Squealer would put it like this:

“My fellow animals! We have given academies freedom to opt out of the national curriculum. They can cast off the chains of central prescription. But we pigs would be neglecting our duty if we did not offer some guidance. Our proposed national curriculum programmes of study set out what pupils should be taught. And young animals will be assessed at the end of key stage 2 on how well they have assimilated this knowledge.”

At the same time the DfE proposes to set a higher target for 11 year-olds in the expectation that raising the bar will cause more children to clear it. Squealer again:

“It is scandalous that too few animals achieve good Level 4 passes at the end of primary school. So the new national curriculum tests will be more demanding, with a higher and more ambitious expected standard. This will ensure that young animals who clear the bar are genuinely ready to succeed in secondary education.”*

The Government also expects children to make uniform progress. It recognises children arrive at school with different levels of development having not progressed uniformly since birth. But once they are in school they must all progress at the same rate as if the circumstances that prevented or encouraged earlier progress no longer apply.
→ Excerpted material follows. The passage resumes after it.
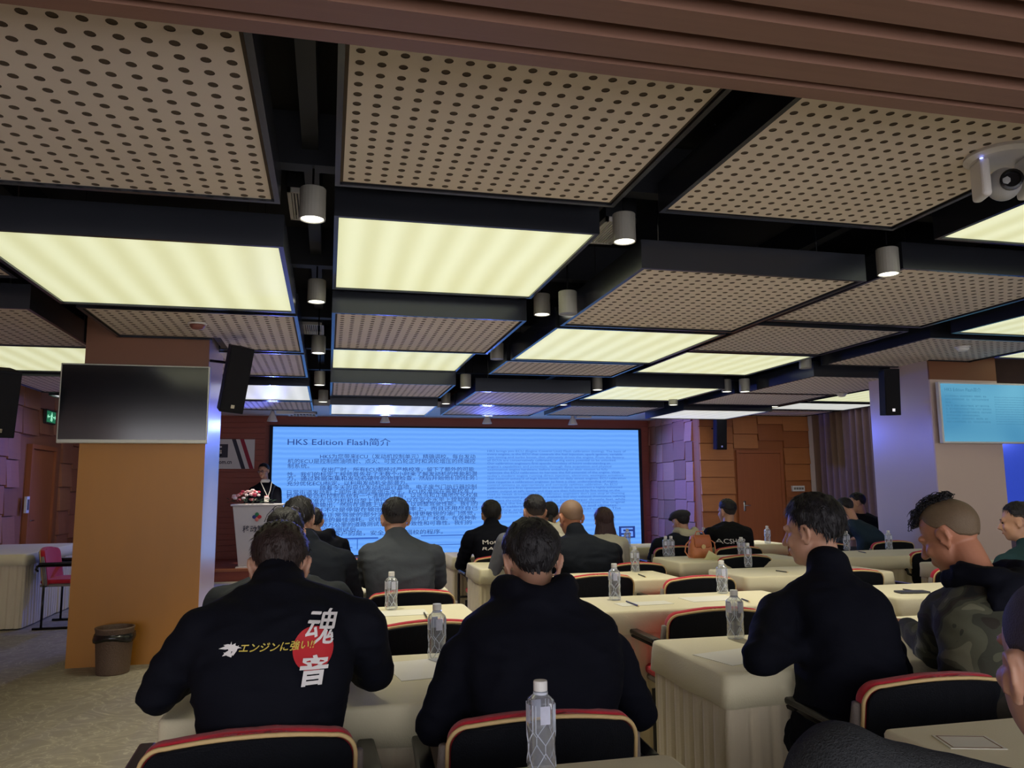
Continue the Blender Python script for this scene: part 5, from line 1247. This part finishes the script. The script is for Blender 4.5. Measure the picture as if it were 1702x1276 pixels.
# 7 -- farther man in black beside the screen edge
hd = P(521, 868, 7.3)
person('man in a black hooded jacket partly hidden behind the spiky-haired man', hd, pitch=-.15, neck=P(532, 890, 7.25), jacket=M_JHOOD, pelvis=(P(540, 892, 7.2).x, 7.15, .53), sw=.19, hood='same', hair=short(M_HAIR, 100, 7), seed=7, vox=.016)
# 8 -- grey blazer
hd = P(657, 864, 5.0)
person('broad-shouldered man in a grey blazer with neatly cut black hair, in front of the screen', hd, pitch=-.12, yaw=.05, neck=P(660, 898, 4.92), jacket=M_JGREY, pelvis=(P(668, 900, 4.85).x, 4.86, .53), sh=(P(615, 914, 4.9), P(720, 915, 4.9)), elb=(P(610, 962, 4.95), P(728, 965, 4.95)), hunch=.05, girth=1.15,
    hair=two(350, 8, slen=.03), seed=8, vox=.012, collar=.2, k=1.06)
# 9 -- sponsor jacket
hd = P(816, 857, 7.15)
e9, j9, h9, T9 = person('person with short black hair in a black jacket with white and outlined sponsor lettering', hd, pitch=-.1, neck=P(818, 876, 7.05), jacket=M_JHOOD, pelvis=(P(822, 890, 7.0).x, 6.97, .53), sw=.2, hair=short(M_HAIR, 200, 9, t=.02, back=-48), seed=9, vox=.016, collar=.5, k=1.05)
def cast_on(o, jo, e, T, dist=.8, off_=.006):
    for v in o.data.vertices: v.co.y -= dist
    return decal(jo, o, '', None, e, T, off_)
cast_on(print_text("Moty's", 805, 842, 907.5, 9.5, 6.8, M_PW, bold=.0, maxlen=.03), j9, e9, T9)
cast_on(print_text('RAYS', 804, 838, 915, 5, 6.8, M_PW, 'outlined_lettering', bold=-.0, shear=.3, maxlen=.03), j9, e9, T9)
# 10 -- man behind the black hoodie's head
hd = P(888, 852, 6.3)
person('man in a grey sweater with a receding neckline, just above the black hoodie man', hd, pitch=-.1, yaw=.1, neck=P(878, 880, 6.1), jacket=M_JSW, pelvis=(P(876, 880, 6.0).x, 5.98, .53), sw=.19, hair=two(150, 10), seed=10, vox=.016, k=1.12)
# 11 -- ponytail
hd = P(914, 857, 7.2)
person('woman with a black ponytail in a cream top, between two seated men', hd, pitch=-.1, yaw=-.2, neck=P(918, 876, 7.12), jacket=M_JCREAM, pelvis=(P(918, 880, 7.0).x, 6.98, .53), sw=.16, hair=pony, seed=11, vox=.016, hood='sep', hoodmat=M_JCREAM)
# 12 -- shaven head
hd = P(949, 862, 6.1)
person('shaven-headed man in a black jacket before the right half of the screen', hd, pitch=-.3, yaw=.15, neck=P(960, 892, 6.0), jacket=M_JDARK, pelvis=(P(980, 920, 5.98).x, 5.98, .53), sh=(P(926, 912, 5.98), P(1018, 910, 5.98)), girth=1.25, hunch=.06,
    hair=short(M_SHAVE, 0, 12, t=.003, amp=.0005, front=60, name='shaven_scalp'), seed=12, vox=.014, collar=.5, k=1.2, skin=M_SKIN2)
# 13 -- long-haired woman
hd = P(1003, 867, 7.4)
person('woman with long straight brown hair and a cream top right of the shaven-headed man', hd, pitch=-.1, neck=P(1006, 889, 7.35), jacket=M_JCREAM, pelvis=(P(1008, 890, 7.3).x, 7.35, .53), sw=.17, hair=longhair(M_HAIRL, .34, 1.1, 13), seed=13, vox=.016, k=1.05)
# 14 -- beret
hd = P(1131, 868, 7.6)
person('person in a dark grey beret with a cream hood, by the blue-lit wall', hd, pitch=-.2, yaw=.3, neck=P(1139, 887, 7.55), jacket=M_JDARK, pelvis=(P(1130, 900, 7.5).x, 7.45, .53), sw=.21, sh=(P(1095, 900, 7.5), P(1166, 897, 7.5)), hair=beret, hood='sep', hoodmat=M_HCREAM, hood_low=-.01, seed=14, vox=.015, girth=1.15)
# 15 -- white lettering T-shirt
hd = P(1208, 851, 7.6)
e15, j15, h15, T15 = person('man in a black T-shirt with white block lettering, before the far brown door', hd, pitch=-.05, yaw=.25, neck=P(1210, 872, 7.5), jacket=M_SHIRTB, pelvis=(P(1212, 890, 7.5).x, 7.36, .53), sw=.2, hair=two(120, 15, M_TWO), seed=15, vox=.014, k=1.05, girth=1.08)
cast_on(print_text('ACSHOP', 1200, 1240, 904, 8, 7.25, M_PW, bold=.0, maxlen=.03), j15, e15, T15)
# 16, 17 -- two people in front of the curtain
hd = P(1405, 846, 7.9)
person('man in a teal jacket bent forward in front of the brown curtain', hd, pitch=-.55, yaw=.5, neck=P(1421, 866, 7.8), jacket=M_JTEAL, pelvis=(P(1446, 890, 7.7).x, 7.65, .53), sh=(P(1405, 880, 7.85), P(1452, 884, 7.7)), hunch=.09, hair=short(M_HAIR, 150, 16, t=.01), seed=16, vox=.016, girth=1.1)
hd = P(1424, 836, 8.7)
person('person in a black jacket behind the teal jacket, face turned left', hd, pitch=-.2, yaw=1.0, neck=P(1434, 856, 8.7), jacket=M_JHOOD, pelvis=(P(1450, 880, 8.7).x, 8.6, .53), sw=.19, hair=short(M_HAIR, 150, 17), seed=17, vox=.018, face=True)
# 18 -- right edge
hd = P(1692, 868, 4.4)
person('man with cropped hair in a dark green top, cut by the right edge', hd, pitch=-.1, yaw=.75, neck=P(1712, 912, 4.35), jacket=cloth('top_dark_green', (28, 50, 54)), pelvis=(P(1725, 930, 4.3).x, 4.2, .53), sw=.2, hair=two(250, 18, t=.012), seed=18, vox=.014, k=1.05, face=True, collar=.2)
# 19 -- foreground right: fleece shoulder, neck, jaw and ear
hd = P(1778, 1118, .96)
person('foreground man in a fuzzy dark grey fleece, only ear, jaw and shoulder in view', hd, pitch=.05, yaw=-.24, roll=0, neck=P(1810, 1375, .93), jacket=M_FLEECE, pelvis=(P(1780, 1270, .9).x + .05, .78, .53), sh=(P(1398, 1250, .94), P(2050, 1400, .9)), elb=(P(1335, 1400, 1.0), P(2100, 1500, 1.0)), wr=(P(1400, 1480, 1.2), P(1900, 1500, 1.15)),
    hair=short(M_TWO, 0, 19, t=.006, amp=.001), seed=19, vox=.009, fold=.004, collar=.3, k=1.1, girth=1.0, face=False)
# 20 -- presenter
hd = P(438, 783, 13.8); pe = Vector((hd.x + .02, 13.78, .18 + .86))
e20, j20, h20, T20 = person('presenter in a black jacket and white collar with a lanyard, standing behind the white lectern', hd, pitch=-.12, yaw=2.75, neck=P(441, 802, 13.82), jacket=M_JNAVY, pelvis=tuple(pe), sh=(P(467, 812, 13.8) + Vector((-.06, 0, 0)), P(421, 812, 13.8)), tyaw=PI - .3, standing=True,
    elb=None, hair=short(M_HAIR, 300, 20, t=.016), seed=20, vox=.011, fold=.003, face=True, glasses=(.104, .004, 0), hunch=.0, sw=.2)
ft = Vector((math.sin(.3) * -1 * -1, -math.cos(.3), 0))
MB().cap((P(441, 799, 13.8) + Vector((-.04, -.05, 0))) , (P(441, 799, 13.8) + Vector((.05, -.05, 0))), .03, .03).build('shirt_collar', M_WHITE, e20, True, T20)
ln = MB().tube([P(433, 800, 13.62), P(440, 815, 13.60), P(445, 826, 13.6)], .006, 6).tube([P(452, 800, 13.62), P(449, 815, 13.6), P(445, 826, 13.6)], .006, 6).build('lanyard', M_PAPER, e20, False, T20)
q = P(443, 829, 13.58); MB().box(q.x - .035, q.x + .035, q.y - .004, q.y + .004, q.z - .05, q.z + .05).build('name_badge', M_PAPER, e20, False, T20)
for o in bpy.data.objects:
    if '_j' in o: del o['_j']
International evidence, says the Government, shows that education systems perform best when schools are given autonomy within strong accountability systems. But the autonomy offered to primary academies to opt out of the national curriculum is illusory and the proposed strong accountability system is not what is practised elsewhere**. Only 4 out of 34 OECD countries set national tests at primary level and the OECD warned there was already too much emphasis on raw exam results in England.

The Government’s response is more testing: Spelling, punctuation and grammar at 11; phonics screening tests in year 1; a possible baseline test at 5 and harder high stakes tests at 11. But accountability isn’t just external tests, league tables and benchmarks policed by Ofsted. The Government pays lip service to formative assessment but the true emphasis is on summative exams.

 

*The italicised section came from the consultation document. The only word that was changed was “pupils”. This became “young animals”.

**See faqs above How are schools held accountable in OECD member countries? and What are the examination and assessment systems in OECD countries?